Wednesday, May 28, 2014

‘Walk of Hearts’ Rejects Application for Former CP Resident


by Burton Cantara, Quilt staff





DATELINE: ELKWOOD STREET

Walk of Hearts, an organization honoring local teachers for “their dedication and impact they have on a student’s life,” has rejected an application submitted by Steve Zehmisch, 59, of Elkwood Street, nominating a former resident of Canoga Park.
Steve Zehmisch's senior portrait from
Headwaters '73, the CPHS yearbook. 

“It was the long, hot summer of 1972,” begins the essay portion of Zehmisch’s application. “Pushing a heavy mower all day over neighbors’ lawns for extra pocket money had transformed my lean, lanky frame into something that some might have described as ‘strapping.’ My full, virile, Jon-Voight-in-Deliverance sideburns evidently helped to further obfuscate the immaturity, the callow youthfulness of this soon-to-be Canoga Park High senior.

Zehmisch, now a dispatcher with Peppy Plumbers on Saticoy, said he was inspired to submit an application after cleaning out the attic of his house following the recent breakup of his marriage and coming across old mementos of that summer forty-two years ago.

“Mrs. Knudsen, a young divorcée - rare in those days - had moved into the neighborhood just before Christmas the previous year. All the housewives on the block were outwardly polite to her, but gossiped about the tall, sophisticated redhead mercilessly behind her back. I have a feeling she knew and couldn’t care less.”

“I have a couple kids of my own now,” Zehmisch tells the Quilt. “My boy’s a sergeant in the Air Force, and my daughter works at some computer company in the Bay Area as the CFO or something. Spends too much time at that job, if you ask me. I tell her ‘What’s more important, your job or your marriage? You’re not careful, your husband’s going to leave you.’ She doesn’t listen. My son, though, he’s doing great! Career Air Force man. I always told him, ‘The ladies love an Air Force man.’”

“Each week as I mowed her backyard, she’d watch me from the patio, taking slow, deliberate drags off an Eve cigarette, occasionally tapping the ash into a green 7-Up ashtray that clipped onto the arm of her nylon-webbed aluminum lawn chair. She’d duck inside just as I was finishing up, only to reappear moments later in a tiny white two-piece bathing suit and carrying a tray with a pitcher of lemonade and two Dixie riddle cups. That was the summer that Mrs. Knudsen taught me how to love - taught me what it means to be a man.” 

The application is unique in that its essay section goes on for more than three dozen pages, citing very specific instances of supposed “teaching” and many, many more thousands of words than the application’s recommended 150 limit. Despite Zehmisch’s thoroughness in completing the application, research turns up no evidence whatsoever that Knudsen was ever employed by area schools in any capacity. She is therefore automatically ineligible for recognition by the local organization.

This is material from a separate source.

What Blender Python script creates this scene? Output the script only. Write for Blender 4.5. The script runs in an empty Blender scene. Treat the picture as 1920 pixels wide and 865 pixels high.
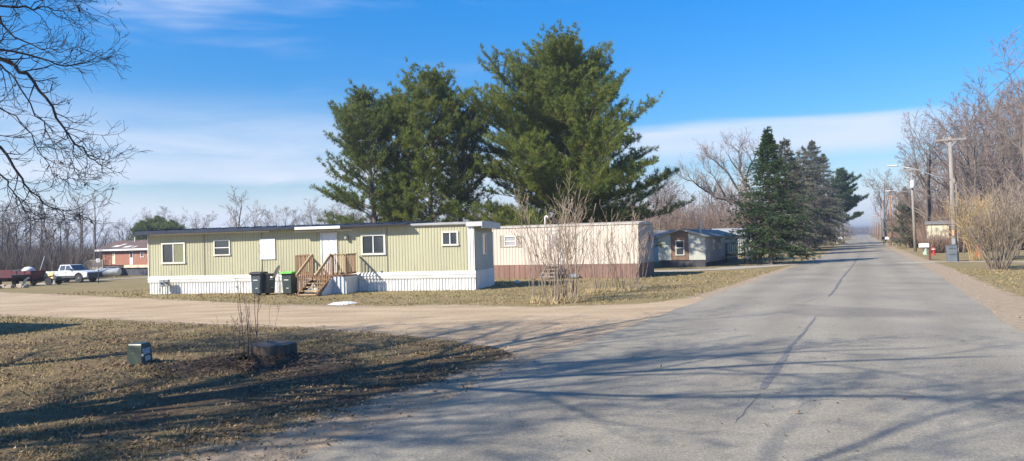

Zehmisch's application was not well-received. Undaunted, he says he thinks
that he may "go the e-book route instead." Photo courtesy Steve Zehmisch. 
“No, no, no. This is absolutely not something we’d feature on Walk of Hearts. No, no, no, no, no. I can’t even begin to tell you how inappropriate this is. And the woman nominated was not even a teacher, thank God,” exclaims Walk of Hearts spokesperson Elaine Conklin, “Thank God for that.”

Julie Knudsen, now estimated to be in her mid seventies, moved out of the otherwise tight-knit neighborhood “sometime in the early 1980s,” according to former neighbor Dot Ehrmann, and was unable to be reached for comment. 

“Joan next door told me she and Bob saw her about twenty years ago in some casino up in Reno,” Ehrmann says. “She was a cocktail waitress. Hmph! You know what that means!”